» Exercise task
Each line of the material must be returned exactly.

[Data for this exercise start]

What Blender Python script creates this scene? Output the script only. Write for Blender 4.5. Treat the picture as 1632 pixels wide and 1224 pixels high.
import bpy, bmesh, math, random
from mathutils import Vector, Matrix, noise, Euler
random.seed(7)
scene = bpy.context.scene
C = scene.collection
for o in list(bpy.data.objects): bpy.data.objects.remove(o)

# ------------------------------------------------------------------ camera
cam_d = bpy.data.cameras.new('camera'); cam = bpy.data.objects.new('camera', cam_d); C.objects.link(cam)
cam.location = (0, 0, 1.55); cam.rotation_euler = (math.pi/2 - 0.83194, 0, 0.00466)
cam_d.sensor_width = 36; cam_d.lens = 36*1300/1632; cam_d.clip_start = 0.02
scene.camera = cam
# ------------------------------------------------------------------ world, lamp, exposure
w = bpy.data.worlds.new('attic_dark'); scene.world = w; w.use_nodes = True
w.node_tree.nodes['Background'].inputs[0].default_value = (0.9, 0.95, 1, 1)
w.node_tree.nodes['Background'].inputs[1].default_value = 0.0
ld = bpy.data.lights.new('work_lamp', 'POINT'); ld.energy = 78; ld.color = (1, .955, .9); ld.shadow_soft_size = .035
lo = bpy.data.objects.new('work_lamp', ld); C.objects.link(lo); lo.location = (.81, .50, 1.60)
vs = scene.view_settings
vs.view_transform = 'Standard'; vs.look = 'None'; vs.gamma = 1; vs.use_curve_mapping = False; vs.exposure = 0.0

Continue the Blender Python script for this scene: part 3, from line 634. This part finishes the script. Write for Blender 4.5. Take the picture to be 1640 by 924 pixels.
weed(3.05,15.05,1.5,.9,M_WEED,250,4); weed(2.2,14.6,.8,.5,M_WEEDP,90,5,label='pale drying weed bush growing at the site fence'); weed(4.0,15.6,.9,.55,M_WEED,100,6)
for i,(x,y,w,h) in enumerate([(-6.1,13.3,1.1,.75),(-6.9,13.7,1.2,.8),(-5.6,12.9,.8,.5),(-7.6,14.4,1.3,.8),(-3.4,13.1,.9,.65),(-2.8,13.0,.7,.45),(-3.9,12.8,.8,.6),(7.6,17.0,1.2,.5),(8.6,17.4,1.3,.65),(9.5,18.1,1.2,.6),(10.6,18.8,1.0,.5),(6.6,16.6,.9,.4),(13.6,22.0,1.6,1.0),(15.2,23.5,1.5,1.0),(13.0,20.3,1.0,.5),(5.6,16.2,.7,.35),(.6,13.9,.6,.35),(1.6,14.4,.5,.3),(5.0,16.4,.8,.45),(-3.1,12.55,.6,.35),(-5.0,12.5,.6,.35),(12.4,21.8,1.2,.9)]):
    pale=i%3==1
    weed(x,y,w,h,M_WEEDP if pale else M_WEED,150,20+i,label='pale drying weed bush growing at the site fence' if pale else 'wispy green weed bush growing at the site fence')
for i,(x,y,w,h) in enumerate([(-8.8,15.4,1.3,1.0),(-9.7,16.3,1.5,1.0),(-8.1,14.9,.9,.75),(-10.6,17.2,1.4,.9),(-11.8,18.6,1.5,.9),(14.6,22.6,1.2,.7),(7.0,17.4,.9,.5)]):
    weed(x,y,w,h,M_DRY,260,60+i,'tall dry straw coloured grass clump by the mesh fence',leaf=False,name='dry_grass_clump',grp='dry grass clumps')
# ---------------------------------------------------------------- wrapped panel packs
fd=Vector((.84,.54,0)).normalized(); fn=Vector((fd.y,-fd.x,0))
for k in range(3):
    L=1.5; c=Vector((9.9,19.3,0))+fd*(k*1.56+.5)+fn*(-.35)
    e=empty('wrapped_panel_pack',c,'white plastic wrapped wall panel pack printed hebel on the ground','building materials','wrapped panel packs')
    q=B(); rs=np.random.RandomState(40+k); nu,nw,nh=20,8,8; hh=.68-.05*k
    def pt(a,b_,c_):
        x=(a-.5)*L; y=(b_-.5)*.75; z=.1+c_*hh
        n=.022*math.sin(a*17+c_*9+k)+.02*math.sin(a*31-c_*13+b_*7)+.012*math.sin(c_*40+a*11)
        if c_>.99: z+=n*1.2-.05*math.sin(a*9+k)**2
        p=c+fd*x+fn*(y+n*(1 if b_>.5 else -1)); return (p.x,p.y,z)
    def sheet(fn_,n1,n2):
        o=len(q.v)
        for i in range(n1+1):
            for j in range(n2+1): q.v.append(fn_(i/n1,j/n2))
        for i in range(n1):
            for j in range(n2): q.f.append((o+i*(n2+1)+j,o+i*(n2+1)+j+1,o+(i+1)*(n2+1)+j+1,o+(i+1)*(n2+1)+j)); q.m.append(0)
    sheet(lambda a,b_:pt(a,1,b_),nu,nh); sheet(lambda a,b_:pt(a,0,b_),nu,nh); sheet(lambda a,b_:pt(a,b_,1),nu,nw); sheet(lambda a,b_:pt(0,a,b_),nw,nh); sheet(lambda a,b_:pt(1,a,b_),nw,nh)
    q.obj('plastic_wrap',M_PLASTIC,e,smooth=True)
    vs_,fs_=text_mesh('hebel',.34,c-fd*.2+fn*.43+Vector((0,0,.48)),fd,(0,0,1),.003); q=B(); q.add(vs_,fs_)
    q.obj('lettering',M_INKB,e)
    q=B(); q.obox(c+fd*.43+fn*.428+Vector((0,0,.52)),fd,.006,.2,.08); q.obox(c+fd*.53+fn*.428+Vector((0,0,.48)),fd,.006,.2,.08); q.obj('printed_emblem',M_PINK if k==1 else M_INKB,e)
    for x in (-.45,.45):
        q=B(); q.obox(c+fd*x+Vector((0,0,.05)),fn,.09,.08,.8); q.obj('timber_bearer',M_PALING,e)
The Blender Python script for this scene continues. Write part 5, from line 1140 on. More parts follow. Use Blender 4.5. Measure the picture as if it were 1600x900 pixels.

[Data for this exercise end]

» Solution
What Blender Python script creates this scene? Output the script only. Write for Blender 4.5. Treat the picture as 1632 pixels wide and 1224 pixels high.
import bpy, bmesh, math, random
from mathutils import Vector, Matrix, noise, Euler
random.seed(7)
scene = bpy.context.scene
C = scene.collection
for o in list(bpy.data.objects): bpy.data.objects.remove(o)

# ------------------------------------------------------------------ camera
cam_d = bpy.data.cameras.new('camera'); cam = bpy.data.objects.new('camera', cam_d); C.objects.link(cam)
cam.location = (0, 0, 1.55); cam.rotation_euler = (math.pi/2 - 0.83194, 0, 0.00466)
cam_d.sensor_width = 36; cam_d.lens = 36*1300/1632; cam_d.clip_start = 0.02
scene.camera = cam
# ------------------------------------------------------------------ world, lamp, exposure
w = bpy.data.worlds.new('attic_dark'); scene.world = w; w.use_nodes = True
w.node_tree.nodes['Background'].inputs[0].default_value = (0.9, 0.95, 1, 1)
w.node_tree.nodes['Background'].inputs[1].default_value = 0.0
ld = bpy.data.lights.new('work_lamp', 'POINT'); ld.energy = 78; ld.color = (1, .955, .9); ld.shadow_soft_size = .035
lo = bpy.data.objects.new('work_lamp', ld); C.objects.link(lo); lo.location = (.81, .50, 1.60)
vs = scene.view_settings
vs.view_transform = 'Standard'; vs.look = 'None'; vs.gamma = 1; vs.use_curve_mapping = False; vs.exposure = 0.0

Continue the Blender Python script for this scene: part 3, from line 634. This part finishes the script. Write for Blender 4.5. Take the picture to be 1640 by 924 pixels.
weed(3.05,15.05,1.5,.9,M_WEED,250,4); weed(2.2,14.6,.8,.5,M_WEEDP,90,5,label='pale drying weed bush growing at the site fence'); weed(4.0,15.6,.9,.55,M_WEED,100,6)
for i,(x,y,w,h) in enumerate([(-6.1,13.3,1.1,.75),(-6.9,13.7,1.2,.8),(-5.6,12.9,.8,.5),(-7.6,14.4,1.3,.8),(-3.4,13.1,.9,.65),(-2.8,13.0,.7,.45),(-3.9,12.8,.8,.6),(7.6,17.0,1.2,.5),(8.6,17.4,1.3,.65),(9.5,18.1,1.2,.6),(10.6,18.8,1.0,.5),(6.6,16.6,.9,.4),(13.6,22.0,1.6,1.0),(15.2,23.5,1.5,1.0),(13.0,20.3,1.0,.5),(5.6,16.2,.7,.35),(.6,13.9,.6,.35),(1.6,14.4,.5,.3),(5.0,16.4,.8,.45),(-3.1,12.55,.6,.35),(-5.0,12.5,.6,.35),(12.4,21.8,1.2,.9)]):
    pale=i%3==1
    weed(x,y,w,h,M_WEEDP if pale else M_WEED,150,20+i,label='pale drying weed bush growing at the site fence' if pale else 'wispy green weed bush growing at the site fence')
for i,(x,y,w,h) in enumerate([(-8.8,15.4,1.3,1.0),(-9.7,16.3,1.5,1.0),(-8.1,14.9,.9,.75),(-10.6,17.2,1.4,.9),(-11.8,18.6,1.5,.9),(14.6,22.6,1.2,.7),(7.0,17.4,.9,.5)]):
    weed(x,y,w,h,M_DRY,260,60+i,'tall dry straw coloured grass clump by the mesh fence',leaf=False,name='dry_grass_clump',grp='dry grass clumps')
# ---------------------------------------------------------------- wrapped panel packs
fd=Vector((.84,.54,0)).normalized(); fn=Vector((fd.y,-fd.x,0))
for k in range(3):
    L=1.5; c=Vector((9.9,19.3,0))+fd*(k*1.56+.5)+fn*(-.35)
    e=empty('wrapped_panel_pack',c,'white plastic wrapped wall panel pack printed hebel on the ground','building materials','wrapped panel packs')
    q=B(); rs=np.random.RandomState(40+k); nu,nw,nh=20,8,8; hh=.68-.05*k
    def pt(a,b_,c_):
        x=(a-.5)*L; y=(b_-.5)*.75; z=.1+c_*hh
        n=.022*math.sin(a*17+c_*9+k)+.02*math.sin(a*31-c_*13+b_*7)+.012*math.sin(c_*40+a*11)
        if c_>.99: z+=n*1.2-.05*math.sin(a*9+k)**2
        p=c+fd*x+fn*(y+n*(1 if b_>.5 else -1)); return (p.x,p.y,z)
    def sheet(fn_,n1,n2):
        o=len(q.v)
        for i in range(n1+1):
            for j in range(n2+1): q.v.append(fn_(i/n1,j/n2))
        for i in range(n1):
            for j in range(n2): q.f.append((o+i*(n2+1)+j,o+i*(n2+1)+j+1,o+(i+1)*(n2+1)+j+1,o+(i+1)*(n2+1)+j)); q.m.append(0)
    sheet(lambda a,b_:pt(a,1,b_),nu,nh); sheet(lambda a,b_:pt(a,0,b_),nu,nh); sheet(lambda a,b_:pt(a,b_,1),nu,nw); sheet(lambda a,b_:pt(0,a,b_),nw,nh); sheet(lambda a,b_:pt(1,a,b_),nw,nh)
    q.obj('plastic_wrap',M_PLASTIC,e,smooth=True)
    vs_,fs_=text_mesh('hebel',.34,c-fd*.2+fn*.43+Vector((0,0,.48)),fd,(0,0,1),.003); q=B(); q.add(vs_,fs_)
    q.obj('lettering',M_INKB,e)
    q=B(); q.obox(c+fd*.43+fn*.428+Vector((0,0,.52)),fd,.006,.2,.08); q.obox(c+fd*.53+fn*.428+Vector((0,0,.48)),fd,.006,.2,.08); q.obj('printed_emblem',M_PINK if k==1 else M_INKB,e)
    for x in (-.45,.45):
        q=B(); q.obox(c+fd*x+Vector((0,0,.05)),fn,.09,.08,.8); q.obj('timber_bearer',M_PALING,e)
The Blender Python script for this scene continues. Write part 5, from line 1140 on. More parts follow. Use Blender 4.5. Measure the picture as if it were 1600x900 pixels.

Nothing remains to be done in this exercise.